▶ _Your instructions_: Determine which lines contain the word "Blender", then copy those lines.

▶ _Provided records_:
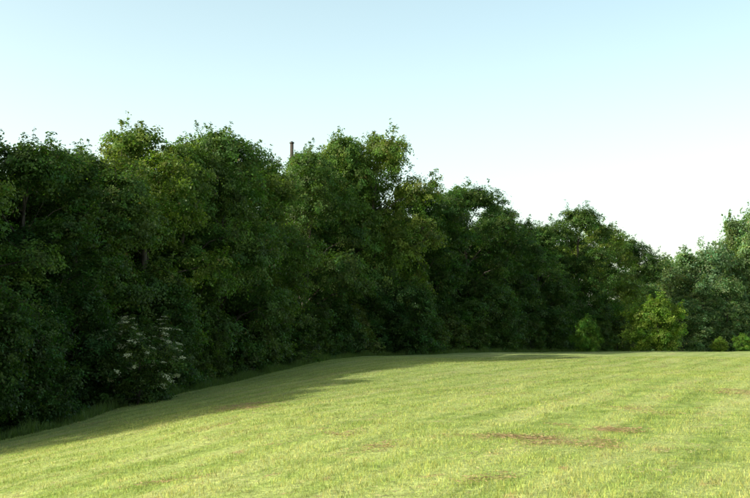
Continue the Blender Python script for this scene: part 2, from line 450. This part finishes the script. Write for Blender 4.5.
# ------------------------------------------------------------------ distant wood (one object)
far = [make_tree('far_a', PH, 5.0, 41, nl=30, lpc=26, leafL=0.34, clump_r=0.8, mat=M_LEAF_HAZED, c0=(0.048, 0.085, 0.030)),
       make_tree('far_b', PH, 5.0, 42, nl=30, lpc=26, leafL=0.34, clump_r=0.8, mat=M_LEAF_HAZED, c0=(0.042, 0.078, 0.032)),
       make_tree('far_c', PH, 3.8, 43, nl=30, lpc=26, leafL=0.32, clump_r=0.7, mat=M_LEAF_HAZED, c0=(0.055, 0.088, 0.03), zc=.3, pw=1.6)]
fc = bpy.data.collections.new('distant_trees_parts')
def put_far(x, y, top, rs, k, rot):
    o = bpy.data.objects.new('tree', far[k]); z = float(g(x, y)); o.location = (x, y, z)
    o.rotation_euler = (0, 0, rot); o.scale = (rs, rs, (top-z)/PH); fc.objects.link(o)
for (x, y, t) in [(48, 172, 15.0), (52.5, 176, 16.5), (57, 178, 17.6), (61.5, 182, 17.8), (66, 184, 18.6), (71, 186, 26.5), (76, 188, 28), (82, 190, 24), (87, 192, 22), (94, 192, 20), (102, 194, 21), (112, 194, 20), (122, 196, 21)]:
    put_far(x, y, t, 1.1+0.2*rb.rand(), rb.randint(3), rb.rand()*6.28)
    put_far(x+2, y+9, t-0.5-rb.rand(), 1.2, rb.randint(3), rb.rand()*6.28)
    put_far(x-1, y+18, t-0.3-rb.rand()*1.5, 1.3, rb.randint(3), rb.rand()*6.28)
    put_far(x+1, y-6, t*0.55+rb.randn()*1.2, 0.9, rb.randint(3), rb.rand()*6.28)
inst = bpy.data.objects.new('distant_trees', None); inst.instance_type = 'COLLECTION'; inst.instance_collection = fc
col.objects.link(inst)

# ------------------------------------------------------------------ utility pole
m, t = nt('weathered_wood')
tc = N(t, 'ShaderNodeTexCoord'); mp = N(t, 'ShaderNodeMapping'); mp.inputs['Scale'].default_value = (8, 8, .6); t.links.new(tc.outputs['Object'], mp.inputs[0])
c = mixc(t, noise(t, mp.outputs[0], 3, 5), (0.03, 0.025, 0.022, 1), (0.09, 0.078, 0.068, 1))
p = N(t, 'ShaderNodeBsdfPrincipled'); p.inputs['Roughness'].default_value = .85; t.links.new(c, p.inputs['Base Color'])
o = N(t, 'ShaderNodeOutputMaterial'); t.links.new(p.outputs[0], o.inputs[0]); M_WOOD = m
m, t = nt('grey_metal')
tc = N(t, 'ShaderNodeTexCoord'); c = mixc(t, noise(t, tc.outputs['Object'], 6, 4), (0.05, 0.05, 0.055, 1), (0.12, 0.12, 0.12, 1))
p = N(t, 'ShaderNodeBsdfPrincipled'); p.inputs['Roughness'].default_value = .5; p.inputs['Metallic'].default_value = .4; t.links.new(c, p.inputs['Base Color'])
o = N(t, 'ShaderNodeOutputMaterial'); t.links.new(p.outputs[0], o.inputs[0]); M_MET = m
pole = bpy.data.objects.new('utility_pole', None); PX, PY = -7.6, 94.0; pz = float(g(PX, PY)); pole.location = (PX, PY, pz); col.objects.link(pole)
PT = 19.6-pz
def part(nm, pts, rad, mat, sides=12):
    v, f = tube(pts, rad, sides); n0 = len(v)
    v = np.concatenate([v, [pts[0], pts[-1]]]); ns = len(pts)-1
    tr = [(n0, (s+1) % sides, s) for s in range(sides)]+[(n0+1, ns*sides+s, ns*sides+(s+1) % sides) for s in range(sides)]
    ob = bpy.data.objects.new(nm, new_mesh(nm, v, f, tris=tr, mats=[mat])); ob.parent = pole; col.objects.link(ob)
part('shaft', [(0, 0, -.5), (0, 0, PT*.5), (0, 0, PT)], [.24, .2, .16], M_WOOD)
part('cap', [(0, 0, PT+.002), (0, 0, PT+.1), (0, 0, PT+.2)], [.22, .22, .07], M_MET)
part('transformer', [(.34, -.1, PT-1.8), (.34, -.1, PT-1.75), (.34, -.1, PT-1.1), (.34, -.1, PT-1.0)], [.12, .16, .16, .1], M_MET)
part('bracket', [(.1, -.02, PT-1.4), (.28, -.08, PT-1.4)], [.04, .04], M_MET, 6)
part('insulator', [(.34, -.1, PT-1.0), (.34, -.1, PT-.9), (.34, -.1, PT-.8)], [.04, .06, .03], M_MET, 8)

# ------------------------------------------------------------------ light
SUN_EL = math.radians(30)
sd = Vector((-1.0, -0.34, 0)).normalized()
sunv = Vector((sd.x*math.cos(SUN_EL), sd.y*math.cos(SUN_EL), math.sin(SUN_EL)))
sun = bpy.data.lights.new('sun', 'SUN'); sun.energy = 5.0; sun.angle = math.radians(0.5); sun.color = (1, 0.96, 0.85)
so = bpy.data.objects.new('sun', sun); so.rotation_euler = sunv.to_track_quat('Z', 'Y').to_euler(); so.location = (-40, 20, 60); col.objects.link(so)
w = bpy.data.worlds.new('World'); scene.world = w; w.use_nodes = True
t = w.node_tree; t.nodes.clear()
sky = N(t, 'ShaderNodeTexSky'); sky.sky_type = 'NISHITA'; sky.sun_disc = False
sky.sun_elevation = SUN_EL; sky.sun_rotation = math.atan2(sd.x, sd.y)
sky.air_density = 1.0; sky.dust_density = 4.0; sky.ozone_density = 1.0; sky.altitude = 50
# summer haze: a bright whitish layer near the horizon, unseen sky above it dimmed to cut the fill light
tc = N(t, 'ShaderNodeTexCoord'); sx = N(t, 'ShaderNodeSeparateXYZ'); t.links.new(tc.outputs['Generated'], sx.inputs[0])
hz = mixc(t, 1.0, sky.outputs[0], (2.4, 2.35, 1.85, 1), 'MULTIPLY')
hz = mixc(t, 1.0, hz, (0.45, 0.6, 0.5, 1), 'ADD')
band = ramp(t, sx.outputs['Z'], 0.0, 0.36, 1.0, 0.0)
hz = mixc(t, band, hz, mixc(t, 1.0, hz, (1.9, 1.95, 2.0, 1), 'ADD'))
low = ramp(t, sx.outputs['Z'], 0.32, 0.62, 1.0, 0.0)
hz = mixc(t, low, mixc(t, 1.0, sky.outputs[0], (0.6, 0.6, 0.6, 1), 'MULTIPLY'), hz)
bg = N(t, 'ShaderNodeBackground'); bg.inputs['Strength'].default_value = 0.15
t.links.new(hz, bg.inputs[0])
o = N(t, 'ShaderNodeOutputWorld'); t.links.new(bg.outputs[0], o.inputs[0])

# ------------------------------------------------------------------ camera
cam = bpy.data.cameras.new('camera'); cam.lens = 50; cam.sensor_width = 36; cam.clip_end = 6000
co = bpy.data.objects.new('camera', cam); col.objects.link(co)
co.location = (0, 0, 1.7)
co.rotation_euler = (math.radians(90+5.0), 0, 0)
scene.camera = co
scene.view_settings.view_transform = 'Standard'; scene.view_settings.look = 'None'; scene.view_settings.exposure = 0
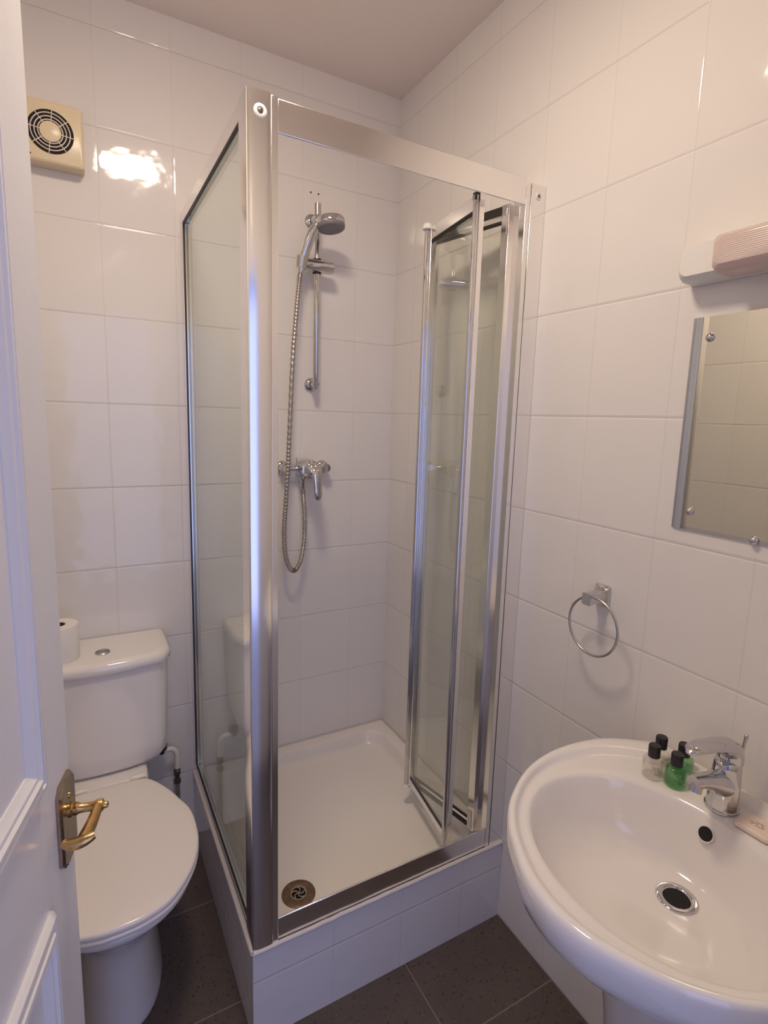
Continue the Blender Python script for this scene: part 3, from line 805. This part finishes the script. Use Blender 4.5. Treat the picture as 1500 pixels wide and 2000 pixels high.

▶ _Answer to the exercise_:
Continue the Blender Python script for this scene: part 2, from line 450. This part finishes the script. Write for Blender 4.5.
Continue the Blender Python script for this scene: part 3, from line 805. This part finishes the script. Use Blender 4.5. Treat the picture as 1500 pixels wide and 2000 pixels high.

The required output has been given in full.